SUPPLIED INFORMATION:
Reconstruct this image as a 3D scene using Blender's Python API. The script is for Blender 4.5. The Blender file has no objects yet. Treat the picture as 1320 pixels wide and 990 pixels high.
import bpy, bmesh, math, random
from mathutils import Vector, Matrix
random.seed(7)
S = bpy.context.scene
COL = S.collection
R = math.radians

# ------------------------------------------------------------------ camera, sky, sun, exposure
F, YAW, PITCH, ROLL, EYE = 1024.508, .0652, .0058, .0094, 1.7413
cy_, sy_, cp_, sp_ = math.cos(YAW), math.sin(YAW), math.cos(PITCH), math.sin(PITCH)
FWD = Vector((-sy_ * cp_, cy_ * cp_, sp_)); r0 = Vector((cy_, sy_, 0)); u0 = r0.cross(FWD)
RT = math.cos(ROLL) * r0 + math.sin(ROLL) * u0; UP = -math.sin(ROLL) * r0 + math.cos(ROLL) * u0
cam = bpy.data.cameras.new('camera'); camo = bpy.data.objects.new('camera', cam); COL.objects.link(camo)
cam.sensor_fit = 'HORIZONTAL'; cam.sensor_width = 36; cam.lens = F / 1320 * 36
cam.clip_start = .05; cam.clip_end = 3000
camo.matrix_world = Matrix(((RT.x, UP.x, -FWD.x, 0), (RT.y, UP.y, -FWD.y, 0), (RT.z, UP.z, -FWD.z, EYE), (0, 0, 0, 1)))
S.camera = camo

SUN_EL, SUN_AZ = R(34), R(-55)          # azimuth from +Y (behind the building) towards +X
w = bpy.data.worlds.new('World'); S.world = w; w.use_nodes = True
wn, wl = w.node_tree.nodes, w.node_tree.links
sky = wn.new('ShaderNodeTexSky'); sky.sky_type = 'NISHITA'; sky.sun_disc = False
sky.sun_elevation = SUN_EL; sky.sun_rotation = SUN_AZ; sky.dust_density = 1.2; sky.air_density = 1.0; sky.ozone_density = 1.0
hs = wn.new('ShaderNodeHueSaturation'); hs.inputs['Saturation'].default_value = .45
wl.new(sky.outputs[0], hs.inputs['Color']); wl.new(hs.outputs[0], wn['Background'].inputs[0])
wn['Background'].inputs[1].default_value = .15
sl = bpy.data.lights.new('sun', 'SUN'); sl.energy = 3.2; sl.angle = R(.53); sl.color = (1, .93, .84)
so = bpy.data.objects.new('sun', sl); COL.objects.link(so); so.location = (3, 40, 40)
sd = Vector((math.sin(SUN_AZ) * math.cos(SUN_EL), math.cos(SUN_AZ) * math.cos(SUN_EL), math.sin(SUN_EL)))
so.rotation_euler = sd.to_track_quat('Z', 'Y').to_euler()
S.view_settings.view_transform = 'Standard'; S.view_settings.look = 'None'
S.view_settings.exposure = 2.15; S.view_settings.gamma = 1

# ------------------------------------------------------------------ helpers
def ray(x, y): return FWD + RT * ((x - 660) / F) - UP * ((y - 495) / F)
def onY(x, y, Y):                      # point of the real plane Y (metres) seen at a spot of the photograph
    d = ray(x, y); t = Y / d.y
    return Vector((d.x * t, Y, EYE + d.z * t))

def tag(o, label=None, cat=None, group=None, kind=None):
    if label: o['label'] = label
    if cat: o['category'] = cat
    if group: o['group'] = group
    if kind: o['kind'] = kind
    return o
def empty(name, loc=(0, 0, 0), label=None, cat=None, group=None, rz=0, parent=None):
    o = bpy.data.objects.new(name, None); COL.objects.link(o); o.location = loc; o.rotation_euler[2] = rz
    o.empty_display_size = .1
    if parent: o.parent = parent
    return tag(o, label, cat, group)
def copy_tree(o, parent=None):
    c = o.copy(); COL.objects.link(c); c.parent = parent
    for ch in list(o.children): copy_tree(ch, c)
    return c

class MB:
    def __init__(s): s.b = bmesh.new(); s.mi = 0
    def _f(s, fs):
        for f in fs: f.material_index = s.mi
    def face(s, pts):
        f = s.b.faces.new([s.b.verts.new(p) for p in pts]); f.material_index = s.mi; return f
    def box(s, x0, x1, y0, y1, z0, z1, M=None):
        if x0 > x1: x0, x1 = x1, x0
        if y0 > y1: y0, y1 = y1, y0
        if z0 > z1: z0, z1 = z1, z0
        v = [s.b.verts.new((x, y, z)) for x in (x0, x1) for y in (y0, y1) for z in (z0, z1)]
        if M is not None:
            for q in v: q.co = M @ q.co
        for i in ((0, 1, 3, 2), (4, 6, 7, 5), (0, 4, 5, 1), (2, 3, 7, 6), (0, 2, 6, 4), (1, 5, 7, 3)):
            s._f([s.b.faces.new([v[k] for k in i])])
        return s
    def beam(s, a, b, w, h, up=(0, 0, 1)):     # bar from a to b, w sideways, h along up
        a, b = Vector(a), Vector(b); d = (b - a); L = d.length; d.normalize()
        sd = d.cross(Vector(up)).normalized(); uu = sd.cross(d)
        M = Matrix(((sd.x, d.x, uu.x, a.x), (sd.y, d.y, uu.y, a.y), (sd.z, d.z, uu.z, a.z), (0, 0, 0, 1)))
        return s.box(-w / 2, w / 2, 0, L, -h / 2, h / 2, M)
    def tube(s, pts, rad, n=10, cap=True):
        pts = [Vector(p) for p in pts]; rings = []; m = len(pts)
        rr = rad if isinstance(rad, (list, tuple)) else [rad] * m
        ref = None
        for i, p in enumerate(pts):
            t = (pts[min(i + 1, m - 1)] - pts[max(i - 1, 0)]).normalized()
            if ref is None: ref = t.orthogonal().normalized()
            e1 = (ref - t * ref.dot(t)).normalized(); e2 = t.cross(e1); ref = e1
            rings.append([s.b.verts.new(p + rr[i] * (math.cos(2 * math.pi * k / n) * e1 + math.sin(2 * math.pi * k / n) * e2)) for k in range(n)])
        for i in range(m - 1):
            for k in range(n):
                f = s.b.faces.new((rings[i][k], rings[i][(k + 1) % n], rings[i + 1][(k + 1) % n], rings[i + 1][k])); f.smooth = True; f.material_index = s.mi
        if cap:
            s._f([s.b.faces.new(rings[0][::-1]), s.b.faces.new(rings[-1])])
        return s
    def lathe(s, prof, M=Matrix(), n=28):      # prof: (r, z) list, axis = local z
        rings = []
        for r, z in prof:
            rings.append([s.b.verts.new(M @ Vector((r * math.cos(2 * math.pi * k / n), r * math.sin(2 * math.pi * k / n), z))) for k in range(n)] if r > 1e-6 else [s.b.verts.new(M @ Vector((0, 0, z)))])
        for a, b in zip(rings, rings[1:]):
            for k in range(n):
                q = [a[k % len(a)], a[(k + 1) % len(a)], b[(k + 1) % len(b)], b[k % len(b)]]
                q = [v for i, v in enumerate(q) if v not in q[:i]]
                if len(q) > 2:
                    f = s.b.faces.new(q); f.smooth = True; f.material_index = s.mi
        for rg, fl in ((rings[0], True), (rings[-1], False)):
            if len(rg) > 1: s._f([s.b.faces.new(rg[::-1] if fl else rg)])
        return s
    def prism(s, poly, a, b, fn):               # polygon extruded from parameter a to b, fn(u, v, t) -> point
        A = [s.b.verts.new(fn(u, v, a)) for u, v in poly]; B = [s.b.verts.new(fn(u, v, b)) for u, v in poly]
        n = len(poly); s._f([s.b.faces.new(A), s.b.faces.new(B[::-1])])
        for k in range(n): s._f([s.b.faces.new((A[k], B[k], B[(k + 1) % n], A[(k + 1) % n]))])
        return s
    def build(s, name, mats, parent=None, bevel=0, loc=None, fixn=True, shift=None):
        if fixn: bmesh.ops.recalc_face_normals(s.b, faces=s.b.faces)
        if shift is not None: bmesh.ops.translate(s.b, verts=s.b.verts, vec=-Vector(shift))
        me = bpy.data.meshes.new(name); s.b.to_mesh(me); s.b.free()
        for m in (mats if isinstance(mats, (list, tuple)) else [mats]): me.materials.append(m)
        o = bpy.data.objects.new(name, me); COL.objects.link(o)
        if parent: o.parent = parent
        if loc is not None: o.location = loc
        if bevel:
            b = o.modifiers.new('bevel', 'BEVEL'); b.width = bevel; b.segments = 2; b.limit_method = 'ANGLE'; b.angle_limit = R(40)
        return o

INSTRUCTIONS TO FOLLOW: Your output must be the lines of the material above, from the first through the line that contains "R = math.radians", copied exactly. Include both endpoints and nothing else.

RESULT OF THE TASK:
Reconstruct this image as a 3D scene using Blender's Python API. The script is for Blender 4.5. The Blender file has no objects yet. Treat the picture as 1320 pixels wide and 990 pixels high.
import bpy, bmesh, math, random
from mathutils import Vector, Matrix
random.seed(7)
S = bpy.context.scene
COL = S.collection
R = math.radians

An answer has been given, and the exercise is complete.